A partial preimage attack on (double) SHA-256, done by brute force.


It is not a matter of solving the nonce value.  The nonce is meaningless, in and of itself; that is why it’s called a nonce.  Or perhaps it may be said, the nonce is meaningfully meaningless.  The only means of bruteforcing a hash (partial) preimage is to repeatedly change the input until you get the desired output.  The nonce is the part which gets changed; it is really a sort of a throwaway value, only there to provide arbitrarily changeable input bits.

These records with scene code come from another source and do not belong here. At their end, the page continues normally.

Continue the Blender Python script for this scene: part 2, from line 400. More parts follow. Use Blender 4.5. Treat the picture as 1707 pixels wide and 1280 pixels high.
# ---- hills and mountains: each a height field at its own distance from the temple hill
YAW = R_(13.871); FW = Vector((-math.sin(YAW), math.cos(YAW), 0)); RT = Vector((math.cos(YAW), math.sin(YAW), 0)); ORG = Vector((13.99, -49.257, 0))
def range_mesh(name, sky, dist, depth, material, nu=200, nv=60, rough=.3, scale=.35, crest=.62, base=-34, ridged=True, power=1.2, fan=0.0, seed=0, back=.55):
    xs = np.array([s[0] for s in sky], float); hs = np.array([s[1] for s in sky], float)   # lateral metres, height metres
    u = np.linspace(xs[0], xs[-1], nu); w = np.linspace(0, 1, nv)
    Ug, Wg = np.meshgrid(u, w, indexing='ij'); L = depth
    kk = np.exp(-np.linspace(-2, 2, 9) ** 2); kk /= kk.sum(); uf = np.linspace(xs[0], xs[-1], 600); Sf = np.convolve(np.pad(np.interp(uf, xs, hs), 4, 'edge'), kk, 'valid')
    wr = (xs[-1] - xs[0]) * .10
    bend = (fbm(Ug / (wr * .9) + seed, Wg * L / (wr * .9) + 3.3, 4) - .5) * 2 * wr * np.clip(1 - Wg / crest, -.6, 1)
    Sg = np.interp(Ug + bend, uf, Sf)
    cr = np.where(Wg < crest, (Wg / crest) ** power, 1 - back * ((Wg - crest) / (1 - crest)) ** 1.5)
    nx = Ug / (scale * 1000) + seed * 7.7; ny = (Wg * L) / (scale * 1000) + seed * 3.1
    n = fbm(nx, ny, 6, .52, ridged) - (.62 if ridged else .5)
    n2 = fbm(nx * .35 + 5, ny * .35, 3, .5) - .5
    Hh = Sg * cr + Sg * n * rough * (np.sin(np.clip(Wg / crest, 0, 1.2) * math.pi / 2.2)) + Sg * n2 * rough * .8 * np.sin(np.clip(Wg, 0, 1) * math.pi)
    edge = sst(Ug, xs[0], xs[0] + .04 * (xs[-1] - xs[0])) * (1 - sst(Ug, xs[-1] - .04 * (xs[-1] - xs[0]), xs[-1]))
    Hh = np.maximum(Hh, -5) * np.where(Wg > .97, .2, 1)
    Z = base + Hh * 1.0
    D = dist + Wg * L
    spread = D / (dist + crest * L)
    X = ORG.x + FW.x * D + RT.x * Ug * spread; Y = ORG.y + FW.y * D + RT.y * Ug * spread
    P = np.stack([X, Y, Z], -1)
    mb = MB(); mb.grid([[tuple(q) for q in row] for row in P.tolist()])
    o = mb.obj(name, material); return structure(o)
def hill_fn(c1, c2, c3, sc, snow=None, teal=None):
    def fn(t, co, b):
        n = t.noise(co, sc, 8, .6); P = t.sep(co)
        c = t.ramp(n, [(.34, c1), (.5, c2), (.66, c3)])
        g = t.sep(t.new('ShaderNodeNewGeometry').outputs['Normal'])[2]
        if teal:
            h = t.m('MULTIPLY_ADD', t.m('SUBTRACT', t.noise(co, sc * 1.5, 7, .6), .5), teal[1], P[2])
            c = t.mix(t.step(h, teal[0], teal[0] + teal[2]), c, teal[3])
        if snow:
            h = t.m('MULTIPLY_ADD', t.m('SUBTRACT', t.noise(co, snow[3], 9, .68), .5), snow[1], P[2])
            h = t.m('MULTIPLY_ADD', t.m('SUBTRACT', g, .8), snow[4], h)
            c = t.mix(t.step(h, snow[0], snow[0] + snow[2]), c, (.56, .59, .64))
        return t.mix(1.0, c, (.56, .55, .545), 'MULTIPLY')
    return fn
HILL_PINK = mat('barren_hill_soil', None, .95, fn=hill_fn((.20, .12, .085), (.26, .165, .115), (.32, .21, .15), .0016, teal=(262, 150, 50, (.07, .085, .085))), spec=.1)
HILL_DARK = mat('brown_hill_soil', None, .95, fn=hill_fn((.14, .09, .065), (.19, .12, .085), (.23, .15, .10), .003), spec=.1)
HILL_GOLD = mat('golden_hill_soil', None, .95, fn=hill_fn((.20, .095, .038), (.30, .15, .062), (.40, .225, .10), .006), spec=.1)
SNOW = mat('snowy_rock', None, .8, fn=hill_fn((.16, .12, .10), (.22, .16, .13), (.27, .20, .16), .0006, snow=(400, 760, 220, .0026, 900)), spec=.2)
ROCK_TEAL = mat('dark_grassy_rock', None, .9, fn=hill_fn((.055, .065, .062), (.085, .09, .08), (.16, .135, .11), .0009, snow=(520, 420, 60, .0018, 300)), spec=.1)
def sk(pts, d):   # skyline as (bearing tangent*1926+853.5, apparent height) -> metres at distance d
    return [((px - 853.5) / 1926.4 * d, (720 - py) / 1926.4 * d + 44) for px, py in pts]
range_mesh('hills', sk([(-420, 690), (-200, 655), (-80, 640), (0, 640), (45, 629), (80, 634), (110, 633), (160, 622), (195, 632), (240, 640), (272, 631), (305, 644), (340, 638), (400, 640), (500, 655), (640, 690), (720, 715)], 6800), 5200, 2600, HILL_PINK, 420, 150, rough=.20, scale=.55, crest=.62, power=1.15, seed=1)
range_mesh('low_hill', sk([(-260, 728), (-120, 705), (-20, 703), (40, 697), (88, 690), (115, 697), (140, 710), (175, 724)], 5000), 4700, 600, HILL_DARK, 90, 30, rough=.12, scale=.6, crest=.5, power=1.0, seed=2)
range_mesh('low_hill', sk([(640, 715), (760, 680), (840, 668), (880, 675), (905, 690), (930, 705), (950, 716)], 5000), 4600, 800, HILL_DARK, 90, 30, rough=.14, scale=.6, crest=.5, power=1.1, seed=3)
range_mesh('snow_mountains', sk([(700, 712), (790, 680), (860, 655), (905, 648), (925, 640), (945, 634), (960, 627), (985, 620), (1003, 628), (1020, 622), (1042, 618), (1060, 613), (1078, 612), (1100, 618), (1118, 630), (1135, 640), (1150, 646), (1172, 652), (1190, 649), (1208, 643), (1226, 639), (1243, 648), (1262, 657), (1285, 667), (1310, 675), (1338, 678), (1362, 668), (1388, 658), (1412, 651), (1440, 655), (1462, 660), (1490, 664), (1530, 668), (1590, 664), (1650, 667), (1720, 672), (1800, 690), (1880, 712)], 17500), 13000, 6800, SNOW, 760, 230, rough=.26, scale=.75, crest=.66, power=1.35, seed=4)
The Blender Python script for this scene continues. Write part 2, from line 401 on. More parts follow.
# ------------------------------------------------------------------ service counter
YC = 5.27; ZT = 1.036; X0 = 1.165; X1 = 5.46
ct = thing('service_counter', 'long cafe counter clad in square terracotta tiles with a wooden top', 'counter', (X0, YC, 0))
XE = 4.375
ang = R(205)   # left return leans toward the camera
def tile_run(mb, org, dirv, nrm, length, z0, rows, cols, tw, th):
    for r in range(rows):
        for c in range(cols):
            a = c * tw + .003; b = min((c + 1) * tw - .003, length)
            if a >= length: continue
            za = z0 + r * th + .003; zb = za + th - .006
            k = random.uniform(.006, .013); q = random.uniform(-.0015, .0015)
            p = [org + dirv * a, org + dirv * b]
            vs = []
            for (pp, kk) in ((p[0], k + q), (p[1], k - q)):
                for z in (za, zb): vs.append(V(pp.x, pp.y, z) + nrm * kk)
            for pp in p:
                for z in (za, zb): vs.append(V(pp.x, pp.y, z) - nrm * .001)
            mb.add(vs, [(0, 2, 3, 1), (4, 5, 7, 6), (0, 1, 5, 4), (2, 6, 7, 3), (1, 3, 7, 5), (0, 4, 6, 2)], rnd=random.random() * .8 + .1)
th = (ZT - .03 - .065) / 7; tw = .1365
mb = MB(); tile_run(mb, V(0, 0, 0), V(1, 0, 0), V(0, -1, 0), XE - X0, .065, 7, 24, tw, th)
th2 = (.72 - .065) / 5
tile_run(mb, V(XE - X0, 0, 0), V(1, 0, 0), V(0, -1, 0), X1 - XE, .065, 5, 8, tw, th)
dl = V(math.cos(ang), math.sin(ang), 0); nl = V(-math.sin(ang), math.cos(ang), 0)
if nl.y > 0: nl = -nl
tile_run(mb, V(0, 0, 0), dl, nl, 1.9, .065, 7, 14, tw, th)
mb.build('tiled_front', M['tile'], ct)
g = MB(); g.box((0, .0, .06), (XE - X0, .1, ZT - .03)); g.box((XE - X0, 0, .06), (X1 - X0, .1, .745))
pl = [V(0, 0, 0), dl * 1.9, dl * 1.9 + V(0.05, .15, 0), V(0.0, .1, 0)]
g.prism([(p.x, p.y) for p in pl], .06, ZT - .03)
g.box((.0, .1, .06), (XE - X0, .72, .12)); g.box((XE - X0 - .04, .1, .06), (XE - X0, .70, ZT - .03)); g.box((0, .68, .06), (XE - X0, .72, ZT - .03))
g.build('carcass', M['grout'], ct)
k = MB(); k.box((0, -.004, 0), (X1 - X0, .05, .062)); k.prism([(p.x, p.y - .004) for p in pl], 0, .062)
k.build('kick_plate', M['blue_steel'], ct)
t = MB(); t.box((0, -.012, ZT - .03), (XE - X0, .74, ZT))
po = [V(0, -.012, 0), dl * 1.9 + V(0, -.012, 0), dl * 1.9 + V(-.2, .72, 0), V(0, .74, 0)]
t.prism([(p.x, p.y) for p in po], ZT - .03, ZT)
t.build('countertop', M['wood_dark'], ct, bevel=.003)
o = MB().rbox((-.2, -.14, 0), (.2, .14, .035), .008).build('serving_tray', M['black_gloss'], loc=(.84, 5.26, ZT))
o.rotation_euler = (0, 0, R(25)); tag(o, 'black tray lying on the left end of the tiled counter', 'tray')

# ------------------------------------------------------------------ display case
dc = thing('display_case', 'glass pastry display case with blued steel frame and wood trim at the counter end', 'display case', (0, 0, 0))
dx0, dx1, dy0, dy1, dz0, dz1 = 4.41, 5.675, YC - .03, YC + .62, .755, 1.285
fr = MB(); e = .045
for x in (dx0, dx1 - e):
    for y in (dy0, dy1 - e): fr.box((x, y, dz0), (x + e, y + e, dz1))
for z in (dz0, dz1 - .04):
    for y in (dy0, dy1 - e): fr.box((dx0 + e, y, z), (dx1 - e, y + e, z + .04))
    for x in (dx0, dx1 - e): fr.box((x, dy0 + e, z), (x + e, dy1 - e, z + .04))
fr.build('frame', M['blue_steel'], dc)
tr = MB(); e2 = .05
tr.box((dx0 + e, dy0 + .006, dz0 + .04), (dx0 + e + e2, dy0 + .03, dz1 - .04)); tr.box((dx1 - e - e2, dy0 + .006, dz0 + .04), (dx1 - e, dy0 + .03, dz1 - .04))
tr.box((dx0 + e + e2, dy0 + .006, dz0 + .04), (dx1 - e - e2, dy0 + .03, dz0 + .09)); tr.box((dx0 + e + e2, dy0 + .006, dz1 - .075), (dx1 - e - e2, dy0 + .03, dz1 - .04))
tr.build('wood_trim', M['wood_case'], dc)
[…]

SHA-256 is assumed (or pretended, depending on whom you ask) to have the properties of a random oracle.  Simply for the sake of understanding, pretend that for each increment of the nonce, you are generating a random number.  If target difficulty requires an unbroken string of x zeroes in the highest digit positions, then imagine how many times you’d need to generate a 256-bit random number before you have the luck to draw one which starts with x zeroes.  Alternatively, think of it as a 256-bit string of coin flips with H=0 T=1.  How long will it take you by random chance to get a string starting with x heads in a row?

(Question for anybody:  Would the probability equal that of simply flipping x heads in a row, or would you need to repeatedly flip whole 256-bit strings of flips until you get one which starts with x heads in a row?  I seem to have temporarily confused myself here.  Checked in in alpha state.  May be patched.)

Another interesting way to look at it:  If SHA-256 has good avalanche (as we suppose), then for a single-bit flip in its input, each bit of output has a 50% probability of flipping.  Implications for bruteforcing a partial preimage are left as an exercise to the reader.

(I used several basic/intermediate level cryptography terms of art here.  I tried to pinpoint those in boldface so you can look them up if you’re unfamiliar with them.)